Il rapporto dell'Inapp sui tirocini extracurricolari contiene indicazioni importante per cercare di migliorare questo strumento
Il tirocinio ha rappresentato, e continuerà a rappresentare, per molti giovani la prima vera esperienza nel mercato del lavoro. Proprio per questo era stato introdotto nel nostro ordinamento nel “Pacchetto Treu” a fine anni ’90.
Molti anni da quell’intervento normativo sono passati e la prospettiva più complessiva intorno agli strumenti come il tirocinio è profondamente cambiata.
Si pensi, ad esempio, che attualmente è al vaglio del Parlamento Europeo un progetto teso alla valorizzazione dei cosiddetti tirocini “di qualità”, mentre in Italia è aperta una discussione sulla competenza, tradizionalmente regionale, legislativa, in materia di tirocini con l’obiettivo di rendere queste misure il più omogenee possibili in tutto il Paese. A titolo meramente esemplificativo l’importo dell’indennità, che potremmo chiamare rimborso, varia da un’amministrazione regionale all’altra.
Interessante in questo quadro è il rapporto pubblicato dall’Inapp nei giorni scorsi di monitoraggio sui tirocini extracurriculari cioè, è ben ricordarlo, quelli attivati non all’interno di un percorso strutturato di formazione e d’istruzione.
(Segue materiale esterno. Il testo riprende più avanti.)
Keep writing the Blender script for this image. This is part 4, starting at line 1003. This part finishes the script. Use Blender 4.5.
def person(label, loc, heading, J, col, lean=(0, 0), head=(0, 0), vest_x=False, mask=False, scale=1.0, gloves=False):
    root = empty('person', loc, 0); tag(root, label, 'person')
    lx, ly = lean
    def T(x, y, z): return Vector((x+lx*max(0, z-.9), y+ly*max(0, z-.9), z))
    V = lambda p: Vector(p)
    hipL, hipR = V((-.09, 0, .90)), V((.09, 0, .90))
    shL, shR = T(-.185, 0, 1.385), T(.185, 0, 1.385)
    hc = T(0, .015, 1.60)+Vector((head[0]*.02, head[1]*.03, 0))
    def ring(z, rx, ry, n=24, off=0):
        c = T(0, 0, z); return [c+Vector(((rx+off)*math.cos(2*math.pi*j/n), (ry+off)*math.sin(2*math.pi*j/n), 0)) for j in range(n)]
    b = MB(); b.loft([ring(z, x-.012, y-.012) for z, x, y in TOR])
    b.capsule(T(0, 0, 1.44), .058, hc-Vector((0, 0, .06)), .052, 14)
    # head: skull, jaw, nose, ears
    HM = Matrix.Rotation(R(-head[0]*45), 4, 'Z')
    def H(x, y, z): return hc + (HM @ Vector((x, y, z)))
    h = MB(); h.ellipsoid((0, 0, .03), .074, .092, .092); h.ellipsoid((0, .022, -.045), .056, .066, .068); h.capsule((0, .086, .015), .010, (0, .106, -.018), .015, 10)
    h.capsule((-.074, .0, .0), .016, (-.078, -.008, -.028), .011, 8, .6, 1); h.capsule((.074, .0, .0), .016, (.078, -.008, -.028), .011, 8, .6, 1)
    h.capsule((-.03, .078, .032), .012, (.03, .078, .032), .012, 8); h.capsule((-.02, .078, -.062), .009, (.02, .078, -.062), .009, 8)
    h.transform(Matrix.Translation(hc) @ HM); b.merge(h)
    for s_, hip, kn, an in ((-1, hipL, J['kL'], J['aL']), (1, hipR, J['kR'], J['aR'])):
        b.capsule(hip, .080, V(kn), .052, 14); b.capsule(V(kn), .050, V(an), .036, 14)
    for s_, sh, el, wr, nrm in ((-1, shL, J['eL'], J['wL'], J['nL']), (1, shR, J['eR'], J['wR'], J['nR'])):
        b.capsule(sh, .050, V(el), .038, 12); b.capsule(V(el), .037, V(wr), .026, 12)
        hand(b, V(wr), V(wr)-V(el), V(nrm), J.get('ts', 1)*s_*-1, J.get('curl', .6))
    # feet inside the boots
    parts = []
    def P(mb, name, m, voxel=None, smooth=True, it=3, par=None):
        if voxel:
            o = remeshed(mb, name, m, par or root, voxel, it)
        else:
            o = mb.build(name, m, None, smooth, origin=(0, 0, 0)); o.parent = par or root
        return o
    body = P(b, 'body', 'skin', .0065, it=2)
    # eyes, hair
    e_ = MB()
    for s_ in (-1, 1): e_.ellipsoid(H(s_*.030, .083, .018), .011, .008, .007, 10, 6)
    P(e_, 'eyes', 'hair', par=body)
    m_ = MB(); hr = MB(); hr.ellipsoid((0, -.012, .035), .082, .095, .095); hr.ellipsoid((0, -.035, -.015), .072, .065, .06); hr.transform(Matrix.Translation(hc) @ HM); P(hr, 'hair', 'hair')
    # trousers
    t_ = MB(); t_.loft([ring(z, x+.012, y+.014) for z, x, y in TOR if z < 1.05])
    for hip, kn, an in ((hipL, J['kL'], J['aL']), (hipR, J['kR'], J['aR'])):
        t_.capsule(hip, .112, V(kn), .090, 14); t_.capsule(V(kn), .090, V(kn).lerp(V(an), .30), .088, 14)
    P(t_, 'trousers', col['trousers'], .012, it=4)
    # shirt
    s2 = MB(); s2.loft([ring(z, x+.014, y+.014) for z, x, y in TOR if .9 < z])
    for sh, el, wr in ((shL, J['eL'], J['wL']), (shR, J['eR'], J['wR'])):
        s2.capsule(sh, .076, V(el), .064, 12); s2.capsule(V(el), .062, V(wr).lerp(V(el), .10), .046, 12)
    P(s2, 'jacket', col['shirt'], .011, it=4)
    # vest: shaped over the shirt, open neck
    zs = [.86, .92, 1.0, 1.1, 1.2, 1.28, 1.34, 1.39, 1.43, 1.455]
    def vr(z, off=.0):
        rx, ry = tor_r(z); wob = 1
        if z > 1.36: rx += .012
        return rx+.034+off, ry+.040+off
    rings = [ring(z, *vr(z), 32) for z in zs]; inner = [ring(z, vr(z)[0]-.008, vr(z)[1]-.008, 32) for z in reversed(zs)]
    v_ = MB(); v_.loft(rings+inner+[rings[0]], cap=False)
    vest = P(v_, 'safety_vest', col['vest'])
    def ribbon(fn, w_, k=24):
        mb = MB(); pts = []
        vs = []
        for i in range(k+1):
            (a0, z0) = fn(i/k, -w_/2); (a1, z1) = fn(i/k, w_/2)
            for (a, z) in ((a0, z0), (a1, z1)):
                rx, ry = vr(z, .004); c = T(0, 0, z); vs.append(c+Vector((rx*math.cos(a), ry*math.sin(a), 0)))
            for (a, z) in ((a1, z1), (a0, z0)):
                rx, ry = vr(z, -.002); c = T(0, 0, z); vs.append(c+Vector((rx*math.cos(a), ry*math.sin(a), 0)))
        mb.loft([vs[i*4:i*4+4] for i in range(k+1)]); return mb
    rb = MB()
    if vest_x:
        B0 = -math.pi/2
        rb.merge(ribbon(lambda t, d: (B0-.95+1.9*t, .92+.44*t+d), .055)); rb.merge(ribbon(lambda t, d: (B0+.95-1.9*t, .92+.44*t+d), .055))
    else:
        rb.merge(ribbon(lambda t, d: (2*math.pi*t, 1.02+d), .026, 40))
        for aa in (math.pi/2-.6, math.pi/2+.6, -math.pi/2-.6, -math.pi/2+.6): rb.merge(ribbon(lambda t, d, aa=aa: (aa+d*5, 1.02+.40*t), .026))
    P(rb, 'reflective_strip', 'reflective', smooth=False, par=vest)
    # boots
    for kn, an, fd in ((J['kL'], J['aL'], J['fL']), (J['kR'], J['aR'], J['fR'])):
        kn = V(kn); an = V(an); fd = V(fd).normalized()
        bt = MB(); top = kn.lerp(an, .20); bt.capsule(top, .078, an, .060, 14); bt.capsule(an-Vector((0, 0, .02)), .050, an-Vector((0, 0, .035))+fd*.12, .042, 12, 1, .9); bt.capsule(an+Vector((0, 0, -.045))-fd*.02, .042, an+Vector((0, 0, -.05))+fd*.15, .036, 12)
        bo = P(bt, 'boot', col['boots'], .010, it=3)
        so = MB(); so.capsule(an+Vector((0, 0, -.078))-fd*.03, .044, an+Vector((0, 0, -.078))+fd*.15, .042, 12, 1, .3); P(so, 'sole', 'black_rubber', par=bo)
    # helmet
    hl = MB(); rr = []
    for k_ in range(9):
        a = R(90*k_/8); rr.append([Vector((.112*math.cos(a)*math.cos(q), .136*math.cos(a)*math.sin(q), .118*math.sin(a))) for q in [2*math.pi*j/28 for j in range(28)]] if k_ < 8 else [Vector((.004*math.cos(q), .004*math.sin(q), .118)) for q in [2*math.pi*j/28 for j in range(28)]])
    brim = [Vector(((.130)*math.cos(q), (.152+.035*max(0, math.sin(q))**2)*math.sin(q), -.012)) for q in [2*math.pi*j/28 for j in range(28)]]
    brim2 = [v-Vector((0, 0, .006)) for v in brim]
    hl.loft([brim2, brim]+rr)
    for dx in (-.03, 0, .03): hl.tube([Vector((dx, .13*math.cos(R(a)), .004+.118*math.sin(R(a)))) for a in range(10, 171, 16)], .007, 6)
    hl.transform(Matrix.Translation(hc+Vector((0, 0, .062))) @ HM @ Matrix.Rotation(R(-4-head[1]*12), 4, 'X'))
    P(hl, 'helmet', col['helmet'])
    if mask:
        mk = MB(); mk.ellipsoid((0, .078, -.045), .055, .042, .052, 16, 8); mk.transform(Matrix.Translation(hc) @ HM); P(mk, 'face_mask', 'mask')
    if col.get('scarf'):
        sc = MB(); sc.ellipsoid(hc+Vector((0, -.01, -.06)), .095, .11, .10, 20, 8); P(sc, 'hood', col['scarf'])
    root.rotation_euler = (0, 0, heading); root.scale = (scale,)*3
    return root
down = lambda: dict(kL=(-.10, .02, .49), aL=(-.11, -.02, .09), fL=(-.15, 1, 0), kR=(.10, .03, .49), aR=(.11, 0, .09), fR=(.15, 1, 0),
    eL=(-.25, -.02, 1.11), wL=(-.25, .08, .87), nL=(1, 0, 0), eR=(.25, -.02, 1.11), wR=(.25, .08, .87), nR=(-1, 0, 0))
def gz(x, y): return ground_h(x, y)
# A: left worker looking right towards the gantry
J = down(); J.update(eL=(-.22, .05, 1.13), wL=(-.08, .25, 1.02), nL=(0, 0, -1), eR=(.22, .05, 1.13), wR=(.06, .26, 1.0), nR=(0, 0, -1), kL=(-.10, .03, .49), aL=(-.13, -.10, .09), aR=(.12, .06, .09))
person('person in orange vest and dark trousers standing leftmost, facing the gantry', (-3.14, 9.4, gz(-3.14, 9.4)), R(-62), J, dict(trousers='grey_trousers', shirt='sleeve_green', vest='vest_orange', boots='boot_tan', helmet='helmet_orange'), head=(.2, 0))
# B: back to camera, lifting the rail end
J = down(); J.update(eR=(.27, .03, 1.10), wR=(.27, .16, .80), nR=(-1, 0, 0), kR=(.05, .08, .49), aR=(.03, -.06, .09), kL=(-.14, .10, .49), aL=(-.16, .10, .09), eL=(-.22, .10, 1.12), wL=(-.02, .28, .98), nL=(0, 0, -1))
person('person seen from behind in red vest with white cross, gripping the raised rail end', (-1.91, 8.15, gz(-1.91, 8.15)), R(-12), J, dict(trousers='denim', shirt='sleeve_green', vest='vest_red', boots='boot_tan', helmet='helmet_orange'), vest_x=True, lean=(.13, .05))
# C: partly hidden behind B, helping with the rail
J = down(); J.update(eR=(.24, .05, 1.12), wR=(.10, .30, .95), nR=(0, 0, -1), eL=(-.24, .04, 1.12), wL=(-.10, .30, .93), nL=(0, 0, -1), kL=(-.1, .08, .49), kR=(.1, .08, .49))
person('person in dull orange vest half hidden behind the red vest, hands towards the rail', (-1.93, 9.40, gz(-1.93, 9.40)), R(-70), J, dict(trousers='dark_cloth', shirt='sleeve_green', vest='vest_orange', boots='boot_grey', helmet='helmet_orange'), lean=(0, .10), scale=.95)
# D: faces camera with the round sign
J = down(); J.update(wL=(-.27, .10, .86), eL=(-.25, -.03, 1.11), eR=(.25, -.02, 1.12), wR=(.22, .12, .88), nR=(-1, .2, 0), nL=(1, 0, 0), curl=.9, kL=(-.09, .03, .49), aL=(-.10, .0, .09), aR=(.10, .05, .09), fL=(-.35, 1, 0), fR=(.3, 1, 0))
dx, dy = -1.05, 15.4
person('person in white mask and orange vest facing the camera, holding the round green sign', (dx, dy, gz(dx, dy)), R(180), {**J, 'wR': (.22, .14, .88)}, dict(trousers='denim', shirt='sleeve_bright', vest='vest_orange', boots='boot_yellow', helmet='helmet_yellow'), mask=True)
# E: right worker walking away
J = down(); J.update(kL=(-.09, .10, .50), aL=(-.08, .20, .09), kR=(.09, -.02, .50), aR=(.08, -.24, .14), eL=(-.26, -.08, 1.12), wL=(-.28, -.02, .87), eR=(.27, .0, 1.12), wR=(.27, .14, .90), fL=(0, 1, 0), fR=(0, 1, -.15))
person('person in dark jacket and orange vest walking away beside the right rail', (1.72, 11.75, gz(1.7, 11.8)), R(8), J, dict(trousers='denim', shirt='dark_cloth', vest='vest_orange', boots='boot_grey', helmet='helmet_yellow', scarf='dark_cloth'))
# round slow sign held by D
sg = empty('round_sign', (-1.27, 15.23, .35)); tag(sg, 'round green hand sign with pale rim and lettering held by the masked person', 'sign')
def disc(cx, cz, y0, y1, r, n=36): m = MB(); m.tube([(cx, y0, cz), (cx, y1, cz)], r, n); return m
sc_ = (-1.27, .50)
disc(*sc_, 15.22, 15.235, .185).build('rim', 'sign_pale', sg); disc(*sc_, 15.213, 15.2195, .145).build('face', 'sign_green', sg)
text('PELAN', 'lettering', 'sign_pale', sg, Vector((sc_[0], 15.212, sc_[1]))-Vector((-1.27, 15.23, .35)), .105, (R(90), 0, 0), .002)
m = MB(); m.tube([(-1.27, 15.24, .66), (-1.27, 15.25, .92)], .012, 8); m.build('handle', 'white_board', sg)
Anche in questo rapporto emergono alcune delle criticità che rappresentano, nella sua complessità, il mercato del lavoro del nostro Paese. Balza subito all’occhio, ad esempio, una significativa differenza nel ricorso a questo istituto nei diversi territori con una netta prevalenza nel nord-ovest, in particolare in Lombardia dove viene attivato circa il 20% dei tirocini. Per avere un’idea della dimensione del fenomeno, la Lombardia attiva da sola più tirocini di tutto il centro Italia e poco meno di quelli del centro-sud. Viene insomma da chiedersi se alla fine nel nostro Paese vi siano cittadini, in questo caso tirocinanti, di serie A, di serie B e persino di serie C.
Se, infatti, anche i dati del recente monitoraggio confermano la sostanziale bontà dello strumento per avvicinare i giovani al mercato del lavoro, sembra emergere come, in molti casi, probabilmente questa transizione, sebbene magari in tempi più lunghi, ci sarebbe comunque stata.
Sarebbe insomma importante, nel ripensare il concetto di qualità del tirocinio, ragionare su misure di sostegno che supportino il ricorso a questo strumento anche per persone più mature o che, per vari motivi, hanno un livello socio-culturale di partenza più basso e per i quali anche la possibilità di accedere a un’opportunità di stage diventa un obiettivo, seppur piccolo, estremamente difficile da raggiungere.
La qualità, in definitiva, potrebbe/dovrebbe andare sempre più a braccetto con la capacità di essere inclusivi e di non allontanare ulteriormente i cittadini più fragili dal mercato del lavoro spingendoli, lentamente, verso la condizione di povertà più o meno relativa.